Heureusement, ce même professeur Josston vient sauver le tableau, reprenant certes encore un archétype mais le reprenant bien. Le vieux professeur un peu fou est ici une boule multifacettes, bien plus ambigu que Digroy Kirke dans « Narnia », bien plus terre-à-terre que Doc dans « Retour vers le futur », bien moins classable dans les gentils ou les méchants que par exemple Ambrosius dans la nouvelle série des « Mystérieuses Cités d'Or » (ça y est, j'ai dit ces noms, je vais avoir une armée de fans révoltés qui va se dresser contre moi) ; il s'agit d'un personnage réellement original, avec tantôt son côté drôle, tantôt son côté froid, ce qui donne enfin un vrai point positif au bouquin. Et en plus de ça, il faut bien l'avouer, le style, en-dehors des interminables délibérations mentales et de quelques mots soutenus inutiles, n'est jamais difficile à suivre ; certains chapitres sont même réussis en termes d'ambiance, comme « La sorcière a parlé ».
Mais ça n'en finit pas, et on tombe à chaque fin de chapitre sur des faux cliffhangers qui ne font absolument pas avancer l'intrigue, et on voit venir à 500 pages l'ultime révélation finale : les dieux n'existent que si on croit en eux, du coup les citoyens de l'empire meurent sans après-vie alors que ceux de la Sacoridie ont droit à Ouestrion et sa clique, ou les Rois Navigateurs leur propre panthéon… Mais TOUT LE MONDE a déjà exploité ce filon… Fritz Leiber, Neil Gaiman, Terry Pratchett…
Je me suis forcé comme un dingue à avaler tout ça. Alors oui, j'aurais pu continuer, je commençais à me remettre dans le flow, mais au bout d'un moment, je savais que ça finirait par redevenir du masochisme. C'est pourquoi j'ai laissé tomber à la moitié du bouquin. Si ça se trouve, la liste est encore longue, très longue ! Mais la vie est trop courte pour lire des livres assommants, et je suis censé lire le Banquet de Platon en entier pour la rentrée. C'est bon. Une purge à la fois.

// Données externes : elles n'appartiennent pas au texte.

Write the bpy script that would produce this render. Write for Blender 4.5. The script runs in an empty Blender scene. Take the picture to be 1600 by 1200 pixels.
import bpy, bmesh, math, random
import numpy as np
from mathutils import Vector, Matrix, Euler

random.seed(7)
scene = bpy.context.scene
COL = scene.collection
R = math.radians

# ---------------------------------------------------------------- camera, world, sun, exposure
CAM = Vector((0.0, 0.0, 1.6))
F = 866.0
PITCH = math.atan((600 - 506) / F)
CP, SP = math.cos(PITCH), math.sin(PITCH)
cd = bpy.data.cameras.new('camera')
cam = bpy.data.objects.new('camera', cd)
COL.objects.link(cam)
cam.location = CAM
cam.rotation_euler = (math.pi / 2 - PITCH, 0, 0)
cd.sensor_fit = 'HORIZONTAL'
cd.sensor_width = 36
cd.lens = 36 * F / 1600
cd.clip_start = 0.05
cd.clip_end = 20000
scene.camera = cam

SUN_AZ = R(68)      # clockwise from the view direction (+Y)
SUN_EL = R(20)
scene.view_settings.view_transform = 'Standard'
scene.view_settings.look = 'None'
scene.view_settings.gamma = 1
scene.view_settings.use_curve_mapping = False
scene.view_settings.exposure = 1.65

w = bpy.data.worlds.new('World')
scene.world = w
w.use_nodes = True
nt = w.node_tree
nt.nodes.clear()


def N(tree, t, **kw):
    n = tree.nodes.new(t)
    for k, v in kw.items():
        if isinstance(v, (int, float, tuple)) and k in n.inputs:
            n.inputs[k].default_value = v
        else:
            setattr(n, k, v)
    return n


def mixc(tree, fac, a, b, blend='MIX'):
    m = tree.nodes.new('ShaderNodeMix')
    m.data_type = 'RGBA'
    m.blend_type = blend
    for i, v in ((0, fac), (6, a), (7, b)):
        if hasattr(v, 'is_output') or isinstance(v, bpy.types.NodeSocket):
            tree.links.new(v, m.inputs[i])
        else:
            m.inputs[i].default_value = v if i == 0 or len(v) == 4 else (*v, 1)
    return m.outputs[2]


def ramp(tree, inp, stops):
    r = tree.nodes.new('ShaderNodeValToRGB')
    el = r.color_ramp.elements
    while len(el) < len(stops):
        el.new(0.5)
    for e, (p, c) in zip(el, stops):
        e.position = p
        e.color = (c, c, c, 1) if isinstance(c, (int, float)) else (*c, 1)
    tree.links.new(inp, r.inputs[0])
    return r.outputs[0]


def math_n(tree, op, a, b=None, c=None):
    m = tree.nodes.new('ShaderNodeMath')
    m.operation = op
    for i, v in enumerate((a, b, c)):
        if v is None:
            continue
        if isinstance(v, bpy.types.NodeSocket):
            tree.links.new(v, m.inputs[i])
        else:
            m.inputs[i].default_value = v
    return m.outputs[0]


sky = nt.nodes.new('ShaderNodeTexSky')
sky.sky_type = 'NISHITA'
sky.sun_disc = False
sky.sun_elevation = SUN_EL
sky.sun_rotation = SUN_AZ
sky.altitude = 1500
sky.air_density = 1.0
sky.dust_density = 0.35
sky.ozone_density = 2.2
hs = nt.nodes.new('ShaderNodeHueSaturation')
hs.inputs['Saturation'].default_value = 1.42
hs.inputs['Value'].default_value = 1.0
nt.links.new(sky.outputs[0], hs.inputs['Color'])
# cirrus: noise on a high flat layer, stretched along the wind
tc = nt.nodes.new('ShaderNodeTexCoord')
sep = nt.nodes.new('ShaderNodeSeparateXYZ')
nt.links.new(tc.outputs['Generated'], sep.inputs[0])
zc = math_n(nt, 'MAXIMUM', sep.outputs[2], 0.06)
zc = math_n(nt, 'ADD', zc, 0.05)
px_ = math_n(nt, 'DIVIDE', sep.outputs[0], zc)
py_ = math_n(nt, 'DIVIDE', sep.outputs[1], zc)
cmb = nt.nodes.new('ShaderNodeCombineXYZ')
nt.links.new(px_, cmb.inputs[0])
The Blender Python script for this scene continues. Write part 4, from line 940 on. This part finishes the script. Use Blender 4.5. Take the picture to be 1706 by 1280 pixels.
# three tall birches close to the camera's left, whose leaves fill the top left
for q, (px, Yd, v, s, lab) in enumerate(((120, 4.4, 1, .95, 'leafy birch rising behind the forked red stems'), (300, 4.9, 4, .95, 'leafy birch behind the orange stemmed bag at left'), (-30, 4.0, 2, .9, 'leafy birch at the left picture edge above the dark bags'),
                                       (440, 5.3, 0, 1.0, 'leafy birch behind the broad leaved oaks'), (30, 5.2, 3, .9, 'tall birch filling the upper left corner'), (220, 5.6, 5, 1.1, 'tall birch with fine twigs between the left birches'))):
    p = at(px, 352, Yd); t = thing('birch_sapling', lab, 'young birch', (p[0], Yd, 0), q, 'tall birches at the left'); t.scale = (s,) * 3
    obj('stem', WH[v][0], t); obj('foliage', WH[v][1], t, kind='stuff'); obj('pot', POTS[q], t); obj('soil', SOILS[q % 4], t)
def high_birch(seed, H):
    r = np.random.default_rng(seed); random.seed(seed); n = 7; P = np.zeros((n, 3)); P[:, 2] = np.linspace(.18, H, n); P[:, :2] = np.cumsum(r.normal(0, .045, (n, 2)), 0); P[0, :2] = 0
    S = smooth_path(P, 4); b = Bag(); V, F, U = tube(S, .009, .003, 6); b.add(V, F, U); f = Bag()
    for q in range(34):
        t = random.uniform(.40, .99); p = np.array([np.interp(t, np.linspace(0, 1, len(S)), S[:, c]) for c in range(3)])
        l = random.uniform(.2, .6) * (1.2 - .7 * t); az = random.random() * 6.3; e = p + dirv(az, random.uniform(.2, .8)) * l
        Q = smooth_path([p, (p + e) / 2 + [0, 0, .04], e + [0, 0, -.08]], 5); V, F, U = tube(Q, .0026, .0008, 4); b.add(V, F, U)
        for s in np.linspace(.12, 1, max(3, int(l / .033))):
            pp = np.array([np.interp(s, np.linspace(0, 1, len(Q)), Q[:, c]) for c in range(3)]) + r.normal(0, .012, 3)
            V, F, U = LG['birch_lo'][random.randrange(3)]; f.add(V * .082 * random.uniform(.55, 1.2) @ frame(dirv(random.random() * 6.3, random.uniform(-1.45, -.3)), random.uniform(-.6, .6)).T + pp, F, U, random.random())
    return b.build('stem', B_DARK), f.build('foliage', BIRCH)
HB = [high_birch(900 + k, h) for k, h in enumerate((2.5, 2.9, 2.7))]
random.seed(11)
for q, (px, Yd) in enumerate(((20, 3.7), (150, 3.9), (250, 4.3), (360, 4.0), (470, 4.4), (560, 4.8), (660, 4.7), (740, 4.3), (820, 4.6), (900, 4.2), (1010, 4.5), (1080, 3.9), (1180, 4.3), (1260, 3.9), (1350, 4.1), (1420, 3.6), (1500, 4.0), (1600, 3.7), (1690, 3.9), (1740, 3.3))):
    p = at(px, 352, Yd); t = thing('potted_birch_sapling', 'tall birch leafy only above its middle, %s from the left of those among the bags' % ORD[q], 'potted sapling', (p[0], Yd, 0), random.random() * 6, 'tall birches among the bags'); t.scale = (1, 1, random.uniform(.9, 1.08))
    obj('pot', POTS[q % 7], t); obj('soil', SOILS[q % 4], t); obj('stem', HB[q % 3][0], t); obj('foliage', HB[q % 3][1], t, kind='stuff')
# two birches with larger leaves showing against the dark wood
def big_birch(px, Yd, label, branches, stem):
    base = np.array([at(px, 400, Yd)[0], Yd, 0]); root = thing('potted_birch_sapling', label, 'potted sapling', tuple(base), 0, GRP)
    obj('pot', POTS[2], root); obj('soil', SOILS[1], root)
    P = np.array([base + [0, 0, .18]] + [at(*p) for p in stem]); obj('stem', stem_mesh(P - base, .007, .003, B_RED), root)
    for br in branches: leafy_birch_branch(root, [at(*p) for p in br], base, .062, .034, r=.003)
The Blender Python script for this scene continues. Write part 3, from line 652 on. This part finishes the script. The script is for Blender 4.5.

Enfin, bref : arrêtez ça, les gars. L'expédition du Voile Noir est partie en live, il manque plus que du liquide noir à Château Argenthyne ou que Karigan découvre qu'elle est le Christ cosmique (parce qu'elle est déjà : prédestinée à être Cavalier Vert, apprentie Arme, Avatar, descendante du bras droit de Mornhavon…). C'est pas ça, Cavalier Vert. Ça, c'est du steampunk bas de gamme alors que Kirsten Britain nous a démontré qu'elle pouvait faire bien mieux que ça. Cavalier Vert, c'est… c'est les longues promenades en cheval, l'odeur de la forêt, les secrets enfouis qu'elle recèle… C'est des personnages profonds et riches qui sont en proie à leurs doutes et à leurs problèmes tout en cherchant à s'unir pour combattre ou parfois non un ennemi commun… Et puis surtout, Cavalier Vert, c'est une confrérie. Une compagnie tombée en disgrâce d'hommes et de femmes liés par la magie, mais aussi par leurs amitiés, leurs sentiments et leurs craintes, des gens à qui il arrive des choses terribles, mais aussi des belles, des coups durs et des coups de grâce. Si on garde que l'un d'entre eux, alors les autres Cavaliers Verts peuvent plus exister. Et l'essence de la série est perdue.